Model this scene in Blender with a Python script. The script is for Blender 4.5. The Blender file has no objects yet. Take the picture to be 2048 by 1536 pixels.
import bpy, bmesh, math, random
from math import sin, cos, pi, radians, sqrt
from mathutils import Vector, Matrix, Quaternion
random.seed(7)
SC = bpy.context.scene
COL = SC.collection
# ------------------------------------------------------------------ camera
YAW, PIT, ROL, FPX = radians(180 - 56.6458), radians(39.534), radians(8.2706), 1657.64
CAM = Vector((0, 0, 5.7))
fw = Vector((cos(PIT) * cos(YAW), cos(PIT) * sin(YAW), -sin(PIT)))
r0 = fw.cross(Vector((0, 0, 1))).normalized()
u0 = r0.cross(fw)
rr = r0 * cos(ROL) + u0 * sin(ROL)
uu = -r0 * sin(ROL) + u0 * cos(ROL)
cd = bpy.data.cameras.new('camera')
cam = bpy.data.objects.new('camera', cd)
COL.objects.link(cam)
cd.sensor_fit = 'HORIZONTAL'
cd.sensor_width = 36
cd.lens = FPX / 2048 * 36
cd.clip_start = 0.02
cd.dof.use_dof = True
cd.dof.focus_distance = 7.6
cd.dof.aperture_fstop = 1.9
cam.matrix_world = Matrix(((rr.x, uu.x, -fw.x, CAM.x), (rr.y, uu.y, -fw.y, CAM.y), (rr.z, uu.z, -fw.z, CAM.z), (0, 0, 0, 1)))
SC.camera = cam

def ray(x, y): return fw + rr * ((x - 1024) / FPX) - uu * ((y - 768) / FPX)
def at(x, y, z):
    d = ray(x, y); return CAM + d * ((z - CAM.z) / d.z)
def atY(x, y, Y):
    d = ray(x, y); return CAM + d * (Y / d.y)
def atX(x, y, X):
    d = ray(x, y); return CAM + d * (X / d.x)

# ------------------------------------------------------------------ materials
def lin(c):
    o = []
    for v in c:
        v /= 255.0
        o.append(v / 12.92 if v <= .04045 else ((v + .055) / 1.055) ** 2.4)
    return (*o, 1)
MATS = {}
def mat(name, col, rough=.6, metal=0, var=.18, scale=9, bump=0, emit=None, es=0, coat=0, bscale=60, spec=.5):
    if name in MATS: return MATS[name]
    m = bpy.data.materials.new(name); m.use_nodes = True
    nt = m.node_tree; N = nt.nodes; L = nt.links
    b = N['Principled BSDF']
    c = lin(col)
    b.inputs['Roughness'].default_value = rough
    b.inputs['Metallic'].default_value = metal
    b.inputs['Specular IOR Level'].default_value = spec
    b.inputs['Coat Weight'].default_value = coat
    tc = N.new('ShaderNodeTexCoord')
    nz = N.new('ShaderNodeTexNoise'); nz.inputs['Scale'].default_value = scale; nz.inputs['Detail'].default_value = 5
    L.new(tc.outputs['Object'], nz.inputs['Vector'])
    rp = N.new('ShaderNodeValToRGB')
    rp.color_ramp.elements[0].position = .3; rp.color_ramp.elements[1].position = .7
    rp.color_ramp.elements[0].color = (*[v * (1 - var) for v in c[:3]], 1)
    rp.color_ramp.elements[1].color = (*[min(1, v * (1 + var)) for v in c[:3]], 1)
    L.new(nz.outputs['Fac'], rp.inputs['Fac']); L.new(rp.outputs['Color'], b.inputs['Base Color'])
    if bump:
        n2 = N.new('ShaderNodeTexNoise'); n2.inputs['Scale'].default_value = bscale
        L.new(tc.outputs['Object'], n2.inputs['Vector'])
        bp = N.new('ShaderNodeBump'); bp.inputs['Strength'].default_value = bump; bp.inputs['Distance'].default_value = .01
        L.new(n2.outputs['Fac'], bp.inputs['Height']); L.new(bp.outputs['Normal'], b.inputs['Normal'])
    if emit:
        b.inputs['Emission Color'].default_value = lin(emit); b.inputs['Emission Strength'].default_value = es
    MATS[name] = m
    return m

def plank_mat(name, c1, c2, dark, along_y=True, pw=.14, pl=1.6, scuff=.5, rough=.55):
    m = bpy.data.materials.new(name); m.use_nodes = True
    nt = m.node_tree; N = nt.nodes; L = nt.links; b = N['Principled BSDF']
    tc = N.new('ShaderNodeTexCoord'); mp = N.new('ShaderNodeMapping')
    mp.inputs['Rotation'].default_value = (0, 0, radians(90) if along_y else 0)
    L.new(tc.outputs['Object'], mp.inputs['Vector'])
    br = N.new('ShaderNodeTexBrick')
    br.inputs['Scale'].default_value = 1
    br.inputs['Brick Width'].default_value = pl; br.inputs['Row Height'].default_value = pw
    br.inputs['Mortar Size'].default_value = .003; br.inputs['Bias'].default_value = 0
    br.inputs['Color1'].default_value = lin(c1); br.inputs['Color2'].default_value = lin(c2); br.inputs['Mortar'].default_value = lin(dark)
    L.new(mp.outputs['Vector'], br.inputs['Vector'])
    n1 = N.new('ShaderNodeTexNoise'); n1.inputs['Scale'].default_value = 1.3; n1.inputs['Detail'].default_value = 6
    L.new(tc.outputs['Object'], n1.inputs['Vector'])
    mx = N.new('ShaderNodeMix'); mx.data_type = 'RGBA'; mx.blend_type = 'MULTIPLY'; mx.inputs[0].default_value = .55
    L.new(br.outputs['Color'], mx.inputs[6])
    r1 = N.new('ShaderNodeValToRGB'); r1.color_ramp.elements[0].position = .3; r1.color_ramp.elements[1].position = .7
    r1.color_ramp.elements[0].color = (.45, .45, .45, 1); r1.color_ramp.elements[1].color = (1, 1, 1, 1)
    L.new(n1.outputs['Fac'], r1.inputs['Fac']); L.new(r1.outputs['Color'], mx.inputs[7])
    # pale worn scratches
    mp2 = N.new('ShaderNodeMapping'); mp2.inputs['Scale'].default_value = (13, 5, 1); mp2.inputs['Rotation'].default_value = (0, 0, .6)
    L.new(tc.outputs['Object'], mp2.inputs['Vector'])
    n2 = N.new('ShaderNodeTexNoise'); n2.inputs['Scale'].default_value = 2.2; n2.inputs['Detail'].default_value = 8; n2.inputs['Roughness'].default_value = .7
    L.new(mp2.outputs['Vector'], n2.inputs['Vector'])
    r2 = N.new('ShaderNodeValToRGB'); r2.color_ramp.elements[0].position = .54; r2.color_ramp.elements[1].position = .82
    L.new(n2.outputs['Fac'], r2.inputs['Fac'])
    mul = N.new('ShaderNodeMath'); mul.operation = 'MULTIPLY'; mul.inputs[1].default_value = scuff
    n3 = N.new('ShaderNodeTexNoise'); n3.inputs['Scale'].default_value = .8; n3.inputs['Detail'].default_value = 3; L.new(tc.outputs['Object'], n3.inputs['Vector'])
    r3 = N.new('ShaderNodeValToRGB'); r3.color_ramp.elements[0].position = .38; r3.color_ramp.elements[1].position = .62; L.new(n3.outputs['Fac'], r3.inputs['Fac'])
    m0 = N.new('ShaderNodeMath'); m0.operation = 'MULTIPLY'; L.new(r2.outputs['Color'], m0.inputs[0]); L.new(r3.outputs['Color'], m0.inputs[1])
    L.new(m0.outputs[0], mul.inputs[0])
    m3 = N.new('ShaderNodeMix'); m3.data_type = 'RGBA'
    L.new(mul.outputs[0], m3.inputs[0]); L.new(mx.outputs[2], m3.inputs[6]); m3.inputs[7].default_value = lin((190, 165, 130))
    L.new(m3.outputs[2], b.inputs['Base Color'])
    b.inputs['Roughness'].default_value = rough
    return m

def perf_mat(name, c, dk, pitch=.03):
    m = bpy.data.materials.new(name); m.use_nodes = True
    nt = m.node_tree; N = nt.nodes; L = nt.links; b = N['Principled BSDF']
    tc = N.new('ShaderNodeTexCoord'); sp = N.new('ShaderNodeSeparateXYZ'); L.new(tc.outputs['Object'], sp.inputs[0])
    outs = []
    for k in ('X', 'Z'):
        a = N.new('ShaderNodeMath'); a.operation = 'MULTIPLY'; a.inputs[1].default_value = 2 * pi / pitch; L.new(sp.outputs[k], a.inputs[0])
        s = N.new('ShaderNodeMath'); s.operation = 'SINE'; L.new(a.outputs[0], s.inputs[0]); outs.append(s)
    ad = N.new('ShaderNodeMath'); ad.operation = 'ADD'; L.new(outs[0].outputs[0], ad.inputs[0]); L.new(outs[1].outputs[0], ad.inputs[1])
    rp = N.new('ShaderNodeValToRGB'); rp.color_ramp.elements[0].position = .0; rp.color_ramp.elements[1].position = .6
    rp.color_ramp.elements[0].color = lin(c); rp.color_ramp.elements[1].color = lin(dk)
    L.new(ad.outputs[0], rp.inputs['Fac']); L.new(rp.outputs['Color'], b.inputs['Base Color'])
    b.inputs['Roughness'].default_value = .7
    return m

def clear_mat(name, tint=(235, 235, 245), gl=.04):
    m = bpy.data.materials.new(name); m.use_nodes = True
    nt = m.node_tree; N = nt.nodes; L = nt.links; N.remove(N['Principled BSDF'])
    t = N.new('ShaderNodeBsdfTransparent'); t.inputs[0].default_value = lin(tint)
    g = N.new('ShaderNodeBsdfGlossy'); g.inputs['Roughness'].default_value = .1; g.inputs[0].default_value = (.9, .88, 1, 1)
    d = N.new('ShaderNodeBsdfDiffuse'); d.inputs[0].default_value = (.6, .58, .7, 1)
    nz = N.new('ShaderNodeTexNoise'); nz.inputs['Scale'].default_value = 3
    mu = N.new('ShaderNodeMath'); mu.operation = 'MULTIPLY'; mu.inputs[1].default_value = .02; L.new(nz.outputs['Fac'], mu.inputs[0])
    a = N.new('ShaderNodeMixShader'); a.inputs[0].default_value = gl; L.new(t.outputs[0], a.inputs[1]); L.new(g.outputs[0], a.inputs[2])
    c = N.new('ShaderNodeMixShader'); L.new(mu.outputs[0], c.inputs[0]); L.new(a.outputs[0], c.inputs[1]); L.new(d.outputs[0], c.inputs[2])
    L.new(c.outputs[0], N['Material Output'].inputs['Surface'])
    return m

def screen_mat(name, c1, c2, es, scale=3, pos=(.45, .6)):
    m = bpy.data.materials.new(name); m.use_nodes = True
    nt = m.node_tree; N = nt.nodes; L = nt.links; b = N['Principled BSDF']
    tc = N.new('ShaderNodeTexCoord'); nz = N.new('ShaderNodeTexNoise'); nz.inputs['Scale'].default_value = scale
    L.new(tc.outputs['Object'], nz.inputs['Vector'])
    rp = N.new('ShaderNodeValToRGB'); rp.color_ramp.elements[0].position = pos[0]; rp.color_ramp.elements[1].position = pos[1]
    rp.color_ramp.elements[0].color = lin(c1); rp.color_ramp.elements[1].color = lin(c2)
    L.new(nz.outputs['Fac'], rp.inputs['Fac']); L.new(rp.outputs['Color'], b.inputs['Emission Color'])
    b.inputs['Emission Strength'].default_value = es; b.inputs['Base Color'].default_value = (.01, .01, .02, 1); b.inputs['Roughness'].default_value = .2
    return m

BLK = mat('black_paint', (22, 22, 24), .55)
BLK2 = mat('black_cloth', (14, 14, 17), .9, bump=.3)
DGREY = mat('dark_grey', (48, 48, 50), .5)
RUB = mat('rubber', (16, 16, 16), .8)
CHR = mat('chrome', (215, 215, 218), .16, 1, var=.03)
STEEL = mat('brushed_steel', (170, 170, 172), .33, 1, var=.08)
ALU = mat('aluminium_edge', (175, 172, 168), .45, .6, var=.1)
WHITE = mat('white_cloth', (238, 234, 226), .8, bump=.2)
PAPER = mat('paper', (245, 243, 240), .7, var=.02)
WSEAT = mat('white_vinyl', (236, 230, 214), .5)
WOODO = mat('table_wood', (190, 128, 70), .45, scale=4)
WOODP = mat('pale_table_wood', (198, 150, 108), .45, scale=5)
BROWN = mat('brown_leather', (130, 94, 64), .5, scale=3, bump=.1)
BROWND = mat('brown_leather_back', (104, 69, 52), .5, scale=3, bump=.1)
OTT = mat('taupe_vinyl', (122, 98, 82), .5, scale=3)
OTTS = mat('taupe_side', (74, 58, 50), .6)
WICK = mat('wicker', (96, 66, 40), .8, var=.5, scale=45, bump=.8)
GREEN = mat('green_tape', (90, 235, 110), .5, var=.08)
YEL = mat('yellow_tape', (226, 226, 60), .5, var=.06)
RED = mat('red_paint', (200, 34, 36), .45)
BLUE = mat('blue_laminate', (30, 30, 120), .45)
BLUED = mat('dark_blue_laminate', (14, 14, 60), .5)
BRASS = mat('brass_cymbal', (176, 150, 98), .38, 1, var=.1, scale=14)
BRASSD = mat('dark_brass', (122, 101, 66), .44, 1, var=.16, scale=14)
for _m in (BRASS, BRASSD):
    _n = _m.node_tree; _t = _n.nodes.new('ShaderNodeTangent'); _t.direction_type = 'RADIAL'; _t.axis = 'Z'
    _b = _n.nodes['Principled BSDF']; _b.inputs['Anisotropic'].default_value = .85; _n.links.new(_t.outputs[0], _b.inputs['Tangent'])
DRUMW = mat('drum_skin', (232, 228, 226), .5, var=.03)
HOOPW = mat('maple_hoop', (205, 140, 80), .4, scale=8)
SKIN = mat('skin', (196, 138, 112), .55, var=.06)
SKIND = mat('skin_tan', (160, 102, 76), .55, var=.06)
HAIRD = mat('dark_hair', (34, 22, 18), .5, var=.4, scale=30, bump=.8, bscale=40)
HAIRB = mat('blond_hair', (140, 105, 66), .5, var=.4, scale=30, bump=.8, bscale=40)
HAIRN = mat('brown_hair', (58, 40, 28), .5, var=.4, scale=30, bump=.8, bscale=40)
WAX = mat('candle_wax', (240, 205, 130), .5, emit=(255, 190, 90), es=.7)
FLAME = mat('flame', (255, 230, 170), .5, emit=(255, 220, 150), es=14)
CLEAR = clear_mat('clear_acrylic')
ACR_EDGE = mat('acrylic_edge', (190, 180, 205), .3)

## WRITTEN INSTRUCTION
In the listing above, find the line containing "64), .5, scale=3, bump=.1)" and the line containing "OTT = mat('taupe_vinyl', (122, 98, 82), .5, scale=3)", then repeat those two lines and everything between them exactly.

## OUTPUT FOR THIS EXERCISE
BROWN = mat('brown_leather', (130, 94, 64), .5, scale=3, bump=.1)
BROWND = mat('brown_leather_back', (104, 69, 52), .5, scale=3, bump=.1)
OTT = mat('taupe_vinyl', (122, 98, 82), .5, scale=3)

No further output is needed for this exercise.